Clearly, such a style produced great results because Bollinger was never allowed to stand in the pocket and look for his receivers. Jarvis Green had New England's other sack; Seymour, Mike Vrabel, and Ellis Hobbs all were credited with getting their hands on Bollinger's passes behind the line of scrimmage; and Hobbs had the only interception of the game. Bollinger (15 of 37, 135 yards) looked rattled and unsure, a weakness the Patriots felt they could exploit, but none of it could have happened had New England not taken care of their main responsibility.

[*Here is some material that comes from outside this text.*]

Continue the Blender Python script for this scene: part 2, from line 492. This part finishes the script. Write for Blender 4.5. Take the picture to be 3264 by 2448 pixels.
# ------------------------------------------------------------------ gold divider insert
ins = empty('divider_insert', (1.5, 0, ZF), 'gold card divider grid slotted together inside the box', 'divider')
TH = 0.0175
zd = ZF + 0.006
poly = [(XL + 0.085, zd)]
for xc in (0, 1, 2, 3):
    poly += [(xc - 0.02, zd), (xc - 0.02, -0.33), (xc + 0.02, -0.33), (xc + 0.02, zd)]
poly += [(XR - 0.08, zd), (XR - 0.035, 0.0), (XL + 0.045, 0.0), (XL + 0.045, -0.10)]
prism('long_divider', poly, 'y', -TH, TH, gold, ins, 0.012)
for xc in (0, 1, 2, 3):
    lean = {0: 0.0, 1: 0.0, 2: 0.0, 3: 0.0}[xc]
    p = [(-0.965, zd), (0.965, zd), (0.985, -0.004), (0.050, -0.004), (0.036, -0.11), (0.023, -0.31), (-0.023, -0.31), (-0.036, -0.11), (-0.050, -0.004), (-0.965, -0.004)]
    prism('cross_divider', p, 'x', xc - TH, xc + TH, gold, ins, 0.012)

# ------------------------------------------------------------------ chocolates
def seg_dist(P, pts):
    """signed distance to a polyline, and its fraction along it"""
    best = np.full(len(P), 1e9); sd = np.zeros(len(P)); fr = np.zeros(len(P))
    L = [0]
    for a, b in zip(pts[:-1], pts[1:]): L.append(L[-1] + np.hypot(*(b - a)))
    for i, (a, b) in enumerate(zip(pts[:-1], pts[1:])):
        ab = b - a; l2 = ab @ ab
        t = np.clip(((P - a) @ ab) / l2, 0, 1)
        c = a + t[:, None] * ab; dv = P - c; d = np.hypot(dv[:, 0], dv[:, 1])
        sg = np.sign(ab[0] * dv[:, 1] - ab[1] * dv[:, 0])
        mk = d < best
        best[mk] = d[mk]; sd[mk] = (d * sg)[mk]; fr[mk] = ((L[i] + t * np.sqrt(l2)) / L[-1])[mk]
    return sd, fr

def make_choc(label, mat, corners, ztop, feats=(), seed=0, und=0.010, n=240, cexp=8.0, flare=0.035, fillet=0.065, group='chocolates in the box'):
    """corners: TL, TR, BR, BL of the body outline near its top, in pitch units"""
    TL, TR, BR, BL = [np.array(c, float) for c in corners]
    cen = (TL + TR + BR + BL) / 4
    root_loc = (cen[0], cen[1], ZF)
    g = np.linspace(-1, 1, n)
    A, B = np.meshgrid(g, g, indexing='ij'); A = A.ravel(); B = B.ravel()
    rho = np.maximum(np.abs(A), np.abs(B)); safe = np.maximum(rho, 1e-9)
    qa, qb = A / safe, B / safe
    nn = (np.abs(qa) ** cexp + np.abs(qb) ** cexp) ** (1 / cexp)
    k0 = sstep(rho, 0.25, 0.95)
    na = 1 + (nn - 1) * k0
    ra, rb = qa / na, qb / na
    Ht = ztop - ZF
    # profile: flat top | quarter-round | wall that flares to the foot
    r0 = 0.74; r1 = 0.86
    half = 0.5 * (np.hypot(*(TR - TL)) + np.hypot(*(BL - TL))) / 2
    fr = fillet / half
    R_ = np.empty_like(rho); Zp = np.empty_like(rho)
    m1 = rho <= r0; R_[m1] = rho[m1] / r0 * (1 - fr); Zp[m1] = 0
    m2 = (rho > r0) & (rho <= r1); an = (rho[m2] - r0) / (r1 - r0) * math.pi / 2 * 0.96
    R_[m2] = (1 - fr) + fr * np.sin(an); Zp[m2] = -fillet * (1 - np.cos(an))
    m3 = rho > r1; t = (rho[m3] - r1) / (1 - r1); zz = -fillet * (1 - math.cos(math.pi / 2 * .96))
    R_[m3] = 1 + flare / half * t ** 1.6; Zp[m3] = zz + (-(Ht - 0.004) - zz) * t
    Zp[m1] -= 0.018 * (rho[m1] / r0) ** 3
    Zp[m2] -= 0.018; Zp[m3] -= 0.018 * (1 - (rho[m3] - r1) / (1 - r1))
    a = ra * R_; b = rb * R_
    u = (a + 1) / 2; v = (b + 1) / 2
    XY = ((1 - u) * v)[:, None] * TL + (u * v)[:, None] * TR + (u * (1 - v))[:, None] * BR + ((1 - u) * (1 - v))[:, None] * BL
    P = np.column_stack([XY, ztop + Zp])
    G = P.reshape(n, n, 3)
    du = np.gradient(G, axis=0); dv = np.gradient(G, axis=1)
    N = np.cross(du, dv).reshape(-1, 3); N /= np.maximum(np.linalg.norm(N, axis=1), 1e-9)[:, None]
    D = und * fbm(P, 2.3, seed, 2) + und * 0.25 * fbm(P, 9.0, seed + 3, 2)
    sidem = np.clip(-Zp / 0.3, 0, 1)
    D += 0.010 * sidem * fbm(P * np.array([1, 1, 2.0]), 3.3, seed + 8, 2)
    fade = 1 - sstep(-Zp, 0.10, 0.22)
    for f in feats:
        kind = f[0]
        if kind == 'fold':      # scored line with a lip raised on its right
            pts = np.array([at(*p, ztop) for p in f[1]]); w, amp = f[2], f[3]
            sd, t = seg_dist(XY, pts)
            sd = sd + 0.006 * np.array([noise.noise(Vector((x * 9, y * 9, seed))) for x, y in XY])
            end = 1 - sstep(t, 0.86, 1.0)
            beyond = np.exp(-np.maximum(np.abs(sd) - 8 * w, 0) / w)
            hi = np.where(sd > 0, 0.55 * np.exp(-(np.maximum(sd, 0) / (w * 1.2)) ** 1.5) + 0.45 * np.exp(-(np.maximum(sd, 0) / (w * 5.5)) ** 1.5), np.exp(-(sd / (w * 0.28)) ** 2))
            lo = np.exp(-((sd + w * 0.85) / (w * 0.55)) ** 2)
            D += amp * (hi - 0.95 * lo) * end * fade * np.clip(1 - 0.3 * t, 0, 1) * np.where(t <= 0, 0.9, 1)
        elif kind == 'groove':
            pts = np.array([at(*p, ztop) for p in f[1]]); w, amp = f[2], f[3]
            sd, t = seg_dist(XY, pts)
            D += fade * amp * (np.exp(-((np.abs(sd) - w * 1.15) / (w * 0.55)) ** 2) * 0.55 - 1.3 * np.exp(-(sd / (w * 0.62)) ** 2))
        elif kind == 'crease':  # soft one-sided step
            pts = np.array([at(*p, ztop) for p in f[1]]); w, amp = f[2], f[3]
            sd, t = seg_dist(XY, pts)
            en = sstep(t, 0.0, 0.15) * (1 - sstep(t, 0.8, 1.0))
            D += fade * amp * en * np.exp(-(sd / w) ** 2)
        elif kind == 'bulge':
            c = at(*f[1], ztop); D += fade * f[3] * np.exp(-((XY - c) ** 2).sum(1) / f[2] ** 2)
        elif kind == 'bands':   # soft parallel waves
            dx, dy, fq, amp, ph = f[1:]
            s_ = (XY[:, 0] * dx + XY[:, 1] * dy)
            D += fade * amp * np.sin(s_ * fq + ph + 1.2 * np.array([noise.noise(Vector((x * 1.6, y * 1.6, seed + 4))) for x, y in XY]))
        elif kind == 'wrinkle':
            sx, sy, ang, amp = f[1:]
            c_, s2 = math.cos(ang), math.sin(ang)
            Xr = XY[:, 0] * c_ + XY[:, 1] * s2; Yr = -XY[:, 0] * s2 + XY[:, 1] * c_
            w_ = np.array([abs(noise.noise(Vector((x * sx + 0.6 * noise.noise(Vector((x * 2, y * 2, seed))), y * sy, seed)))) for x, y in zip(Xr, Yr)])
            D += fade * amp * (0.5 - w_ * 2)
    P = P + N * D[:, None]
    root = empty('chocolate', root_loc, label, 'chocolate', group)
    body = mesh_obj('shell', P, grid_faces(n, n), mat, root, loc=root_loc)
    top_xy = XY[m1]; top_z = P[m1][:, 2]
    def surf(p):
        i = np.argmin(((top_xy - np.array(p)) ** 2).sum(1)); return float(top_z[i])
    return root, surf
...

''It all started with stopping Curtis [Martin]," said McGinest, who was in Bollinger's face all day and was cited for roughing the passer on one call. ''He's the heart of that offense."

Martin picked up just 29 yards on 15 carries and looked like a guy whose team has now lost seven straight and fallen to 2-10. ''It's just hard," said Martin. ''We're having a hard time and we're not getting it done."

Funny, but Patriot defenders were feeling similarly after weeks in which they had been pushed around and yielded huge yardage against the Chiefs, Colts, Chargers, Panthers, and even the lowly Bills, Dolphins, and Saints. It hardly made them feel good, but finally there seemed to be a recharged focus. ''We decided to take the fight to them," sad Seymour.

If there was a negative to all of it, Seymour said it was the crowd reaction. Or, more accurately, the crowd's non-reaction.

''I think [the crowd] got louder over that than I've ever heard them," said Seymour, referring to a series of promotional shots on the large end-zone screen of Victoria's Secret supermodel Gisele Bundchen, who was on hand for a give-away. ''That was disappointing. They don't know when to cheer. Maybe they're spoiled because we've been winning."